I'm not exactly sure what you mean by the bolded part of your statement. What characteristics? Because it's pretty obvious to me that the people who wrote the Bible had no access to any special information that none of us are privy to today, in fact, I would argue they knew a helluva lot less about everything than we know today. It's pretty obvious to me, that the Bible was written by humans in an attempt to make some sense of the world around them and that it was written for the people that lived within the time it was written, rather than for future humans thousands of years into the future.
I would say confirmation bias is powerful.Convergent confirmation is powerful. That being said, certainly we may some day discover another cause. However as of today God is the only candidate whether that is convenient or not.

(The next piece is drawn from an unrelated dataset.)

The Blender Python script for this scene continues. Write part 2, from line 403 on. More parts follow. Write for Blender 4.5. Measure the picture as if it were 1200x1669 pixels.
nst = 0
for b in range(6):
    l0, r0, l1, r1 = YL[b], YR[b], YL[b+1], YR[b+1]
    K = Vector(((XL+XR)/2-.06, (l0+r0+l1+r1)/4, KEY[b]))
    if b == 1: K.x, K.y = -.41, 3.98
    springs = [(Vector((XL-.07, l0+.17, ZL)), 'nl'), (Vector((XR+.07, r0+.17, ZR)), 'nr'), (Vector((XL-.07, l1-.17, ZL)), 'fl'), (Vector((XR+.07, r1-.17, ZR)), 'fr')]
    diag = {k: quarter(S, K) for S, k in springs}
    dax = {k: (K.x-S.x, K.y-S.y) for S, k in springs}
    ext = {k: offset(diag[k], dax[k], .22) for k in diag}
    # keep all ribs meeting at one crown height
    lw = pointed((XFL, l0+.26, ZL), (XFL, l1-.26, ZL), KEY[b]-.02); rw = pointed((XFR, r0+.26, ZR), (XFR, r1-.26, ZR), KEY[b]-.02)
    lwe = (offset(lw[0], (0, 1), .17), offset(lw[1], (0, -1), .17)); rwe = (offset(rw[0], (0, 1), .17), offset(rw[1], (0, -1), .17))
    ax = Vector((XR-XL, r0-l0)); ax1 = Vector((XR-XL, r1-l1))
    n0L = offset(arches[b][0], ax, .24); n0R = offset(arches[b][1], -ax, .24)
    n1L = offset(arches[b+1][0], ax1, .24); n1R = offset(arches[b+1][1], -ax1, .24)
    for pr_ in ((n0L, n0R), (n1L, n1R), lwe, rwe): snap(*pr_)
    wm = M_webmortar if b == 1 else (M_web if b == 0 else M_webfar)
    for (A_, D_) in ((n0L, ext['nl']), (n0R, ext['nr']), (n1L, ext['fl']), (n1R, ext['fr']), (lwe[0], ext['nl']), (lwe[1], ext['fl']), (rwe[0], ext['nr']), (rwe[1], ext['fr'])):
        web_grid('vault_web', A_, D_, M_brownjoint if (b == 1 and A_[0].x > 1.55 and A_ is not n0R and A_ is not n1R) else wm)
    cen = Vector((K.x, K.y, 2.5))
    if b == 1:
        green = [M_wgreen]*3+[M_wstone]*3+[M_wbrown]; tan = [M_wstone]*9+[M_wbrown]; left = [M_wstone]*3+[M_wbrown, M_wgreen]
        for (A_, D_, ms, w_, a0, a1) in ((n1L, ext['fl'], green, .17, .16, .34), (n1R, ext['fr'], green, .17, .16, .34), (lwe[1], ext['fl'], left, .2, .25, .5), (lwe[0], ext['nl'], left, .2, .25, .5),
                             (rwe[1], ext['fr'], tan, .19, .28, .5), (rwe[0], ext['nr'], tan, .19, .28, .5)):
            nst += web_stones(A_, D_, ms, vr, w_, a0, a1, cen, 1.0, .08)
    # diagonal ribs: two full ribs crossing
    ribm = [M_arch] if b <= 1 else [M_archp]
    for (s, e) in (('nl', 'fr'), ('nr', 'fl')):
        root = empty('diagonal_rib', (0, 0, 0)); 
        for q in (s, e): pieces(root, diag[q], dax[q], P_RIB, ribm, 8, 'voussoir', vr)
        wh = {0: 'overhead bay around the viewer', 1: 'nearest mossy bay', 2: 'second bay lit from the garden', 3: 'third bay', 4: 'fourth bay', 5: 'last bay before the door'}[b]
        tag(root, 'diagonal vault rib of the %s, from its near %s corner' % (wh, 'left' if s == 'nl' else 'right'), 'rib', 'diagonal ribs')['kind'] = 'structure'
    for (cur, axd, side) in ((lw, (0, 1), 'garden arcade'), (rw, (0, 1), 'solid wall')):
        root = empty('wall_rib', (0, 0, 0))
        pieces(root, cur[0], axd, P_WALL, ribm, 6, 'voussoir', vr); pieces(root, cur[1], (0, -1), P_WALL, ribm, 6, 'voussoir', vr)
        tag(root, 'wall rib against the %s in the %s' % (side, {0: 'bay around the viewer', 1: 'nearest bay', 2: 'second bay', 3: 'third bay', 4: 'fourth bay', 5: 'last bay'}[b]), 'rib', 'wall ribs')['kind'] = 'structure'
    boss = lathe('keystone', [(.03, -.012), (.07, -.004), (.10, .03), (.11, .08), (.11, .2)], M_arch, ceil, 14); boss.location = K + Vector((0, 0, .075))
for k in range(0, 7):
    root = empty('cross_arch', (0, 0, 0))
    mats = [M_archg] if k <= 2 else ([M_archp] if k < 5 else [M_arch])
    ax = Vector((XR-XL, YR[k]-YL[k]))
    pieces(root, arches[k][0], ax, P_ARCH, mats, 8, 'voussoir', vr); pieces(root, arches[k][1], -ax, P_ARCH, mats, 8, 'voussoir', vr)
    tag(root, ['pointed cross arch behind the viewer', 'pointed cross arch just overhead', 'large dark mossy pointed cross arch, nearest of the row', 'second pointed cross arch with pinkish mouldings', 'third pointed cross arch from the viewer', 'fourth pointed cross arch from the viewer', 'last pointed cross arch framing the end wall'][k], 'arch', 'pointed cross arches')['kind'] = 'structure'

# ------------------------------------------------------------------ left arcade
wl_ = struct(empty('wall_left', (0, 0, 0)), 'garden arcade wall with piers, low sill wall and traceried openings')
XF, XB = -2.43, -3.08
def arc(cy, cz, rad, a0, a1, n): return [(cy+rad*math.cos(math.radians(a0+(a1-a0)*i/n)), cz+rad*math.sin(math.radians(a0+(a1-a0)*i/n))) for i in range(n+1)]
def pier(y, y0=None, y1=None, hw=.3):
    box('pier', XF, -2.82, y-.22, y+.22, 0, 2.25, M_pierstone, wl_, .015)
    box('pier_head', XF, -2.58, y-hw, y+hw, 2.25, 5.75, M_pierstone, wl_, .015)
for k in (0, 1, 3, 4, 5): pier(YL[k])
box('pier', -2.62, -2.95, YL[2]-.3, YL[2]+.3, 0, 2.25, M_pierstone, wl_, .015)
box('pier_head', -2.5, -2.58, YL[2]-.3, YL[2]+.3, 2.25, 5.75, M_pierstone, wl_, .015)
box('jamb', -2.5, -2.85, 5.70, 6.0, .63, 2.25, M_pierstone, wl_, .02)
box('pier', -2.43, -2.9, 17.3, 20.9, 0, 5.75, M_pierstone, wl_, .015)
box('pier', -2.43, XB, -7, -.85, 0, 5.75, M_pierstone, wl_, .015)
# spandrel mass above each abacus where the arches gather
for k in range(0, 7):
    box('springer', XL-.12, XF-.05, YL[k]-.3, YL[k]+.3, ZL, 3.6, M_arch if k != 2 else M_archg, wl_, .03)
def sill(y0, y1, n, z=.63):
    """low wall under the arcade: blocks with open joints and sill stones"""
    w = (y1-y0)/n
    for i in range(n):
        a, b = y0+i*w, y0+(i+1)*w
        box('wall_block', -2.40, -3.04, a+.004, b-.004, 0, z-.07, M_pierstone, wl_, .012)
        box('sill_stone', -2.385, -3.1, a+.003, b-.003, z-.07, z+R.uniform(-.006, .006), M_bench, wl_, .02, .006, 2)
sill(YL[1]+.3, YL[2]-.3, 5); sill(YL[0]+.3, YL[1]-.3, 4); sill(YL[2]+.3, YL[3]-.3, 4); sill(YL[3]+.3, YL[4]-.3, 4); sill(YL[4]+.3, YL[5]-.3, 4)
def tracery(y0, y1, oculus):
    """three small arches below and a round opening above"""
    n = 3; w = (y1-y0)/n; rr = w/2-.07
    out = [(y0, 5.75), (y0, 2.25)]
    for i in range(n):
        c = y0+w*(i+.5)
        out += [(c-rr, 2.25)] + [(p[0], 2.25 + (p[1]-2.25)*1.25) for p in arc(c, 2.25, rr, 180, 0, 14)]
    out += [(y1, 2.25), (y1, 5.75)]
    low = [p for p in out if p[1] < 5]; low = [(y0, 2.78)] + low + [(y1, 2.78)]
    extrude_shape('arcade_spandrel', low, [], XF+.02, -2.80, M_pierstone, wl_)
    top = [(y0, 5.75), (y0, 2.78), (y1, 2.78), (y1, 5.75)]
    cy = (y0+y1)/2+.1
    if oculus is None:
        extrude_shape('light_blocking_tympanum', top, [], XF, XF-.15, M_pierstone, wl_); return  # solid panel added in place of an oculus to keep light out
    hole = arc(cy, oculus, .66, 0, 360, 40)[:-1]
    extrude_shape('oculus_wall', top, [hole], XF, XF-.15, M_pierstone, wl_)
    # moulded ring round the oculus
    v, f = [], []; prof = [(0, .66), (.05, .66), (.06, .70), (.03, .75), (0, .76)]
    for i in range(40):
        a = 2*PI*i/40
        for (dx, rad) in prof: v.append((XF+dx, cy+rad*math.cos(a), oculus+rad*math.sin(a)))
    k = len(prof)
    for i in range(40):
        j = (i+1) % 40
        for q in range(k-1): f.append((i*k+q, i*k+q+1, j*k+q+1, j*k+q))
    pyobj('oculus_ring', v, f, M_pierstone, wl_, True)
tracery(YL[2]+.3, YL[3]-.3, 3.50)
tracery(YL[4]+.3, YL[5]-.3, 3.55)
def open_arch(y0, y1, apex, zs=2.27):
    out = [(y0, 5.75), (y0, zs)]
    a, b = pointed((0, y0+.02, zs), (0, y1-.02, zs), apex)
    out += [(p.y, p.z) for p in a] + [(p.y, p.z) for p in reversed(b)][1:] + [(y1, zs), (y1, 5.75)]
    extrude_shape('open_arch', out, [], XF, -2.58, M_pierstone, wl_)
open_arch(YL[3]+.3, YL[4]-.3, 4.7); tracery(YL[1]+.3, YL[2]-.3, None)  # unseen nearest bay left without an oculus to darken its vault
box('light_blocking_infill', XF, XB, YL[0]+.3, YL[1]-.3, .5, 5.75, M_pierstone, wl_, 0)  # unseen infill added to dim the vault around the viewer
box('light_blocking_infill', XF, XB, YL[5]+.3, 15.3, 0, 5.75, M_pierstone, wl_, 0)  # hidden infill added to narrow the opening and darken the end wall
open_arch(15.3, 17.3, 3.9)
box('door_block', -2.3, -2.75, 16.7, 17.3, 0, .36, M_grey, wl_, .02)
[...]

It may be the only candidate in your mind, but again, it doesn't provide us with any actual explanations.
If you doubt that science conclusion are driven by theological preference please read this:
In the 1920s and 1930s almost every major cosmologist preferred an eternal steady state Universe, (and they were all wrong) and several complained that the beginning of time implied by the Big Bang imported religious concepts into physics; ( They complained about a scientific conclusion because they did not like its implications) this objection was later repeated by supporters of thesteady state theory.[41] This perception was enhanced by the fact that the originator of the Big Bang theory, Monsignor Georges Lemaître, was a Roman Catholic priest.[42] Arthur Eddington agreed with Aristotle that the universe did not have a beginning in time, viz., that matter is eternal. A beginning in time was "repugnant" (so science facts are determined by what he likes or dislikes, ughhh) to him.[43][44] Lemaître, however, thought that
http://en.wikipedia.org/wiki/Big_Bang
Bolded comments are mine.
The hypothesis of a steady state universe was discarded when new evidence was discovered that countered the hypothesis (this is how science works). That evidence included the discovery of quasars and radio galaxies which were found only at great distances and the biggest nail in the coffin was the discovery of cosmic microwave background radiation in 1965.
Now, onto the point you're trying to make, which I gather is that scientists determine what they accept or not based on their religious beliefs (or in this case, their lack of religious beliefs). If that were actually the case, as you assert, then the big bang theory would not have been adopted as the prevailing explanation for the formation of the universe. And yet it is. So there goes your point.
The negation of your point further proves mine - that scientists go in the direction where the evidence leads them.